杜詩を文庫で読むたのしみ

このモダンな装釘

鈴木虎雄・黒川洋一訳注『杜詩』(岩波文庫

まずはginzburgさんの、《書林雜記@淡路》より。
http://d.hatena.ne.jp/ginzburg/20050220

とうとう来ました、吉岡さん*1…ではなくて、「岩波文庫 春の一括重版」発売日。心待ちにしておりました。
…というのは、今春のラインナップに、鈴木虎雄先生*2、黒川洋一先生*3の『杜詩』がはいっているからです。函入、全八冊。さっそく買ってきました。少々無理をしてでも、これは絶対に買おうとおもっていたのです。
鈴木先生は、かつて叢書「續國譯漢文大成」のひとつとして、『杜少陵詩集』*4を釈されました。この全集から、全体の「約二分の一にあたる五百四十首を『唐宋詩醇』の選にしたがって抜き出し」た(小川環樹*5「第二冊のあとに」より)のが、文庫版『杜詩』全八冊です。
第一冊に「杜甫の伝記」が、第二・第三冊には小川先生による後書が附いていて、鈴木先生との思い出なども語られています。私の気に入っているのは、個人的に好きな詩が集中している第三冊や第六冊なのですが、第一冊から順番に、腰を落着けて味読していこうとおもいます。
ginzburgさんのおっしゃるように、寝る前に一句ずつ…というのも、なかなか素敵です。こうして書いているだけでも、わくわくしてきます。

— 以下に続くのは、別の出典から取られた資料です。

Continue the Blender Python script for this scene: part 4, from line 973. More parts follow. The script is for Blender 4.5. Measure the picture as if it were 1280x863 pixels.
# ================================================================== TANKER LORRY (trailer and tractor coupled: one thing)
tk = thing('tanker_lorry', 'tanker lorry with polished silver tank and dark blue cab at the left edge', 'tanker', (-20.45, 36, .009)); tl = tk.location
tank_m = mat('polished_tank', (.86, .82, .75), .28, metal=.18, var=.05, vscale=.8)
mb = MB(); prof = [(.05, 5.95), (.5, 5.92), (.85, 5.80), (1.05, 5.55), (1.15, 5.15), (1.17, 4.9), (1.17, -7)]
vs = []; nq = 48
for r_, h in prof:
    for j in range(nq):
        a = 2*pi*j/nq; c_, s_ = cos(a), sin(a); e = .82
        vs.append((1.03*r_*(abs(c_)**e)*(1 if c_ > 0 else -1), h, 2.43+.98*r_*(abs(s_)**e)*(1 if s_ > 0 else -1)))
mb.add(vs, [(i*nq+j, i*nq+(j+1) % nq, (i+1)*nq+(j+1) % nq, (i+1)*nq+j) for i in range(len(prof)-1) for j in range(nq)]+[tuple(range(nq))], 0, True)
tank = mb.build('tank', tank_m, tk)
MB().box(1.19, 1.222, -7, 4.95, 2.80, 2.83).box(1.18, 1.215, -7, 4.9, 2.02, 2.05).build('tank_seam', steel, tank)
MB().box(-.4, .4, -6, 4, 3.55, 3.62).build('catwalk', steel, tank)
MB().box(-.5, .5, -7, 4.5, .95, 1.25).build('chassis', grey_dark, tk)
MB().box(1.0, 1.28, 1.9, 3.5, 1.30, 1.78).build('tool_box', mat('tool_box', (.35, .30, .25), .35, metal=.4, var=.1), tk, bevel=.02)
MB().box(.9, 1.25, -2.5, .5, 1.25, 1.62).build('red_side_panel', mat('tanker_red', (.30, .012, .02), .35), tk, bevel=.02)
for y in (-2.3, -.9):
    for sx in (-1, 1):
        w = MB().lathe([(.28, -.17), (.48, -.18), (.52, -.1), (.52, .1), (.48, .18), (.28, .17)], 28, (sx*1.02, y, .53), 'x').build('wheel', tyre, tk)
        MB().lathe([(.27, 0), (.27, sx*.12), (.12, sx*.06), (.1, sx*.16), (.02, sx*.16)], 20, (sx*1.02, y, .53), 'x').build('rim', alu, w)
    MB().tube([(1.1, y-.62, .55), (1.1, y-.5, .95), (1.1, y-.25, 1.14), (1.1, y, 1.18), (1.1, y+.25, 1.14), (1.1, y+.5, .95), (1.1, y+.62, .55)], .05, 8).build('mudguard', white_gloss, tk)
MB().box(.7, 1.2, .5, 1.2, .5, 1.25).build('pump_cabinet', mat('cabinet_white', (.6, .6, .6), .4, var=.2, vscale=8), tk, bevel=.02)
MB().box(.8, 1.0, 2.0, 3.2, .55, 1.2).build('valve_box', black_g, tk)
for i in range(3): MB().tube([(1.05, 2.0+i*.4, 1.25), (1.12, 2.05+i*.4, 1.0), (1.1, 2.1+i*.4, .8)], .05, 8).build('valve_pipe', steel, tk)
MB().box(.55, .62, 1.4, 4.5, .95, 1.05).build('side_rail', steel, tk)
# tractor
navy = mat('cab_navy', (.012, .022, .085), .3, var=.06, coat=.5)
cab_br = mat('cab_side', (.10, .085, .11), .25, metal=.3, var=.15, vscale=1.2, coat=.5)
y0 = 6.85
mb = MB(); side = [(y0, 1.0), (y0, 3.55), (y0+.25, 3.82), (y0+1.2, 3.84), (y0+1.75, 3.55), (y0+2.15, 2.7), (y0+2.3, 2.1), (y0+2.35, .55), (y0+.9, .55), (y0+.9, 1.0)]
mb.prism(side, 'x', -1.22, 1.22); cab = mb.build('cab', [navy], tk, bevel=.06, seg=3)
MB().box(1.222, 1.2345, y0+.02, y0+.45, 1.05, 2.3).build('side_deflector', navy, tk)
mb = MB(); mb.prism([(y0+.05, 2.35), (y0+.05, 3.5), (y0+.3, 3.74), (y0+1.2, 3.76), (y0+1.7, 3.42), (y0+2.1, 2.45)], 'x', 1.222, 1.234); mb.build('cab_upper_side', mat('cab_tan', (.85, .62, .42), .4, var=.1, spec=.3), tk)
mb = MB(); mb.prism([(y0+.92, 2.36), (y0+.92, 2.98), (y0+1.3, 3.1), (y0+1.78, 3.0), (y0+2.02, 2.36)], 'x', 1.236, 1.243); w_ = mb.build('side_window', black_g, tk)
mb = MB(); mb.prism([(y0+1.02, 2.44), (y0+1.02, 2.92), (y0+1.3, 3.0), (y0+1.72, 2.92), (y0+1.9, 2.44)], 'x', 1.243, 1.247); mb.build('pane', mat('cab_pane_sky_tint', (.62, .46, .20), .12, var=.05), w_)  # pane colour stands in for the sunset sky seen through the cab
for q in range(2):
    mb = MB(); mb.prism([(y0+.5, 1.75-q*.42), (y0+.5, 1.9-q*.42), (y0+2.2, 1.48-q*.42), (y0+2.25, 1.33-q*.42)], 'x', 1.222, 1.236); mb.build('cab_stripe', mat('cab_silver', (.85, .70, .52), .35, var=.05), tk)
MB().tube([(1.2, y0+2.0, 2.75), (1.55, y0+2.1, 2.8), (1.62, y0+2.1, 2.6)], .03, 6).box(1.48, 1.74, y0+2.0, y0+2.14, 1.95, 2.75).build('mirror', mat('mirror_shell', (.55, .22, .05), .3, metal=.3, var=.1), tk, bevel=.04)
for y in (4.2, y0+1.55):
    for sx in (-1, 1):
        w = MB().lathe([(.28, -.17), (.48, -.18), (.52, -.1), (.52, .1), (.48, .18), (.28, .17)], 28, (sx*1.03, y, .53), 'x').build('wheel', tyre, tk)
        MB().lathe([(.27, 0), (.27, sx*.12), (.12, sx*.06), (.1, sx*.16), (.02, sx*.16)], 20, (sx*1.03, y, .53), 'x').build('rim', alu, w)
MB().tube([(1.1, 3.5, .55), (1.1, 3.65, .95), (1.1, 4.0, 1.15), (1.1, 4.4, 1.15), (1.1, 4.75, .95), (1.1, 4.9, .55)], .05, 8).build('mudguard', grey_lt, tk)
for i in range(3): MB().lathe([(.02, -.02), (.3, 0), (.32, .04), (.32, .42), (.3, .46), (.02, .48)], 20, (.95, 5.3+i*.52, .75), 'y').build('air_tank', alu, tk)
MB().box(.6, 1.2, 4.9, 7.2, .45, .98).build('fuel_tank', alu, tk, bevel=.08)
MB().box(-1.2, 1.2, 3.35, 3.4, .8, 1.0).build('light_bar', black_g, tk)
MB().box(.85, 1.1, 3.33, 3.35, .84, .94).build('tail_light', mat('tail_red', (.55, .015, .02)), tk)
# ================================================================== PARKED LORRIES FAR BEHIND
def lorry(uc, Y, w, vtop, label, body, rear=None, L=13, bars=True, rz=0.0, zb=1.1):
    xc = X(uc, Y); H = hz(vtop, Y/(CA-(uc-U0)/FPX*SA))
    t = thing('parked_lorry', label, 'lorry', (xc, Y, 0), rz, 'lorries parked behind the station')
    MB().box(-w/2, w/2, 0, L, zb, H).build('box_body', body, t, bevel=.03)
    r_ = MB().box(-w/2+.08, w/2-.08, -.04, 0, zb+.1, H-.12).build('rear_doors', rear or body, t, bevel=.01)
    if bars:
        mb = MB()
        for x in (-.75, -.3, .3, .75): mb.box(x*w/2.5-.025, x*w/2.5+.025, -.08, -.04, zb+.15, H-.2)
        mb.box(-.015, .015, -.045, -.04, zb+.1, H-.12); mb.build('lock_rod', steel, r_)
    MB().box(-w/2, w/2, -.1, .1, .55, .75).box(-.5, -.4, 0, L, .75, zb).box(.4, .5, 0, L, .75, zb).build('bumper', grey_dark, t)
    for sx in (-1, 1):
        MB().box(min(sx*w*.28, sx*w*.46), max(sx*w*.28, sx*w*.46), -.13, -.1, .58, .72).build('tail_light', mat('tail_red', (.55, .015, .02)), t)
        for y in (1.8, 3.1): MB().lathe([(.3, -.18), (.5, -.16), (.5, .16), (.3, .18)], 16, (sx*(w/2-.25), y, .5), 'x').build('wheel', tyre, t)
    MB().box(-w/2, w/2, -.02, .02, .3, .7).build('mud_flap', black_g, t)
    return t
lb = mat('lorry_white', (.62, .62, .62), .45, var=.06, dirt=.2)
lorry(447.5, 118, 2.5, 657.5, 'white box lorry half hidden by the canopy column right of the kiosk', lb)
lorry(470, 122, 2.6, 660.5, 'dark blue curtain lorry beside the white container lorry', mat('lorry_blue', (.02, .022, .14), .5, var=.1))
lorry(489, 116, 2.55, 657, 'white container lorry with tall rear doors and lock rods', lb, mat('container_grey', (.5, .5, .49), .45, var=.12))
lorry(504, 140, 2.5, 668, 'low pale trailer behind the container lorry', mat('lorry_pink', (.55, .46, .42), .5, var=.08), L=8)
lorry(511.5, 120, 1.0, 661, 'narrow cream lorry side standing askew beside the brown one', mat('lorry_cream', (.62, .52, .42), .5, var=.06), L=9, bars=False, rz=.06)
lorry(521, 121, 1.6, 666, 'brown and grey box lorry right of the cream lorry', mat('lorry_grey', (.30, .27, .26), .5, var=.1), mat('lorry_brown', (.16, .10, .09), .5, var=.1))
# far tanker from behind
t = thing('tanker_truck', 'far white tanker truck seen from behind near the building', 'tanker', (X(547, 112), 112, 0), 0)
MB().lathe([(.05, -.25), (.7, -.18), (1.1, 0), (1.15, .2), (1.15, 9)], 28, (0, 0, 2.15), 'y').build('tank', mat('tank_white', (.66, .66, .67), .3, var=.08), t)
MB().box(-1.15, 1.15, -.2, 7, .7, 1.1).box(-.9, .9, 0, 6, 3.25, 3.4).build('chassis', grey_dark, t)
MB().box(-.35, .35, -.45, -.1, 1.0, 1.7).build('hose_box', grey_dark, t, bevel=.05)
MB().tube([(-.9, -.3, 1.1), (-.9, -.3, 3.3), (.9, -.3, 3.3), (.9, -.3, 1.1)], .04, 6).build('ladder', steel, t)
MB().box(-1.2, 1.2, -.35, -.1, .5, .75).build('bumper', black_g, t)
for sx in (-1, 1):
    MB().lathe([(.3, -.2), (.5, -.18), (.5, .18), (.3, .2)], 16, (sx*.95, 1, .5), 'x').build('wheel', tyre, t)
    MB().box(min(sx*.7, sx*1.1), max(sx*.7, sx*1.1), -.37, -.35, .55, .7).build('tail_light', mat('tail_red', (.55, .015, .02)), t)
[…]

なお、『杜少陵詩集』は、のちに日本図書から、『杜甫全詩集』として刊行されました(覆刻愛蔵版)。表題がかわっただけで、中身はおなじです。この「愛蔵版」シリーズはほかに、李白をはじめ、蘇東坡、高逭邱、韓退之、白樂天などの全詩集をおさめています。

*1:黒沢清ドレミファ娘の血は騒ぐ』(1985)より。ゴダールからの引用が多い映画。私は好きです。

*2:私は、鈴木先生(号は豹軒)の蔵書印附『春秋穀梁傳』十二卷をもっています。F先生の蔵書から「間接的に」いただいたもので、私の宝物のひとつです。

*3:杜甫詩選』(岩波文庫)を編纂された方でもあります。

*4:さすが「詩聖」といわれるだけのことはあって、杜甫の詩に註を附した人はたくさんあります。たとえば、郭知達『九家集注杜詩』(宋)、錢謙益『錢注杜詩』(清)、仇兆鰲『杜詩詳注』(清)、楊倫『杜詩鏡銓』(清)などなど…。『杜少陵詩集』は、仇兆鰲の『杜詩詳注』をもって底本としています。

*5:いつかのべたように、小川先生は湯川秀樹博士の弟です。また、東洋史学の貝塚茂樹博士は小川・湯川両先生の兄に当たります。小川家は学者一家で、三先生の父親は、地質学者の小川琢治博士です。…ちなみに、湯川氏はつぎのように書いておられます。「私の父は非常にいろいろなことに興味を持っておりまして、何か或る一つのことに興味を持ちますと、それに関係した書物をどっさり買ってくる。(中略)それが家にたまってゆくわけですから、私の家はどの部屋も本で一ぱいで、本の中で暮らしていたようなものでした」(湯川秀樹『本の中の世界』岩波新書,1963.p.193-194)。このような環境が、学者一家を育てたのでしょうね。